3. What do you hope viewers will take away from the exhibition? 

What I hope the viewer might feel from the work is that it is really difficult to confront one’s own history. It might be extremely uncomfortable and even painful to look at your ancestors and indeed even your heroes, critically, and examine where they failed. And whether or not the viewer shares with me the same views around ethics and sustainability, I hope they will see that history, life, and people are messy and paradoxical, and maybe the best we can do is to try to understand how these histories have led us to the present moment. And then in turn consider how we make the educated decision to break patterns of violence, negligence, and apathy to foster a more sustainable future.

4. What does it mean for you to have such an important body of work be your first museum exhibition and at such a signature event as deFINE ART? 

It is very surreal, because I was in my graduating year when the SCAD Museum of Art opened. I can definitively point to one of the first exhibitions I saw at the Museum: Fred Wilson. I went to see his lecture, and it completely changed the way I perceived my own position in contemporary art—he explained his process of interrogating archives and of radically reconsidering and re-animating archival images and objects, simultaneously collapsing the barriers between researcher, historian, curator, and artist, opening up a yet undefined space that is a space akin to the one I consider myself to operate in now.

5. What’s next for you? Will you continue this body of work or move to something next? 

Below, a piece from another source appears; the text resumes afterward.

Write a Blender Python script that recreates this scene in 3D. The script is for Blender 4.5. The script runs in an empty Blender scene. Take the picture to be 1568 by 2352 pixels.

In terms of exhibition opportunities, I am particularly excited about my solo “Faya Lobi,” which just opened in Paris at galerie Praz-Delavallade. The work in that show is very intensely related to the research in “Wan Destination Wanhoop,” to the extent that I perceive them kind of as twins or bifurcated shows.

I am ecstatic about my participation in May in Senegal at the 14th edition of the Dakar Biennale, where I also intend to extend the narrative established between my shows in Savannah and Paris.